第29回 アムロにガンダムを持ち出された地球連邦みたいにならないための機密情報管理術(後編):日本型セキュリティの現実と理想(1/3 ページ)
「機動戦士ガンダム」は最新兵器のモビルスーツの盗難、不正使用から話が始まる。今回はアムロによるガンダムの持ち出しを許した地球連邦側のずさんな重要機密の管理体制から、さらに考察を深めていこう。
ガンダムの管理が“ずさん”だった理由
前回は、「機動戦士ガンダム」の主人公アムロが、地球連邦政府の最新機密であるガンダムを持ち出せてしまった背景やその対策について述べた。しかし、そもそも連邦政府のガンダムの管理が“ずさん”だったのは明確な理由があったのだ。それは、ガンダム自身が機密情報と見なされてなかったことだ。これは、第一話で敵に攻撃を受けた際の対応がお粗末だったからだけではなく、その後もかなりの期間、放置され続けたことから推察することができる。

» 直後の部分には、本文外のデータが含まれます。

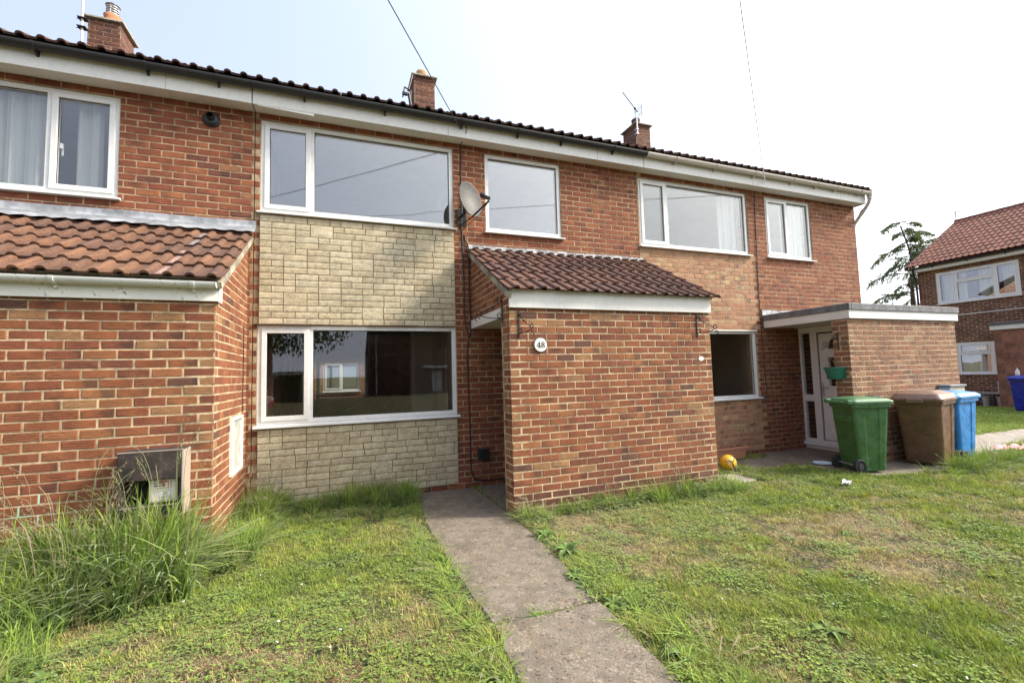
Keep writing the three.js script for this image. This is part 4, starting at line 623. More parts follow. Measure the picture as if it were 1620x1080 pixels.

もし、その情報が重要な機密情報として管理されており、その情報が敵に捕捉されて攻撃を受けたとなれば、それを守るために直ちに援護部隊を投入するはずだ。しかし実際には、ガンダムを積んだホワイトベースは襲撃を受け避難民となった民間人を移送するというハンデを背負わされ、自力で故郷の「サイド7」から(離れた味方の拠点であるルナツーまで)脱出しなければならなかったのだ。
しかもその間、アムロは戦闘訓練を受けた軍人がほとんどいない状況で戦わないといけなくなる。連邦政府は、その名が知れていた「赤い彗星のシャア」が全力で追撃している状況をつかんでも、アムロらに満足な支援を提供しなかった。そして、何とか連邦軍の拠点にたどり着いても、アムロが敵からガンダムやその他の最新モビルスーツを守ったことも評価されない。しかも、その後の地球への航行にも、一切の護衛がついていない冷遇ぶりである。
アムロたちはその後も機密を守る役目どころか、すぐに連邦軍の拠点などを追い払われてしまう有り様だ。むしろ地球連邦政府がアムロを無用な厄介者として扱う描写も多い。弾薬の補給など最低限の支援以外は、ストーリーの半ばを過ぎた第二十三話に届けられた新兵器「Gパーツ」の到着を待たなければならない。
さらに、第一話で亡くなったと思われていたアムロの父親でガンダムの設計者、ティム・レイの連邦政府からの扱いもそのことを裏付けている。アムロの父は最新兵器を開発する技師で士官でもあったが、第一話での戦闘の際に宇宙空間に放り出され、酸素欠乏症が起因すると思われる障害を抱える。その後、アムロは父と再会するが、その時の父親は連邦政府から何の保護や管理も受けることなく、非常に粗末なアパートで独り暮らしをしていたのだ。これは圧倒的な性能を持つ最新兵器を完成させた功労者の扱いとはとてもいえない。さらに、敵がこの技術者を拉致して機密情報を盗まれるというリスクも全く考慮していなかったことも、併せて示しているのだ。
つまり、ガンダムは連邦政府にとって重要機密ではなかった。ガンダムの重要性が認識されたのは、敵がガンダムに対して最重要のターゲットとして扱っていることが判明した後だ。ただし、その頃には既にガンダムが圧倒的な戦果を挙げており、もはや機密を通り越して、重要な戦力であることも併せて認識されていたはずである。
敵からの情報と戦果という実績の2つがそろって、保守的な連邦政府もしぶしぶガンダムの重要性を認めざるを得なかった――というのが本当のところかもしれない。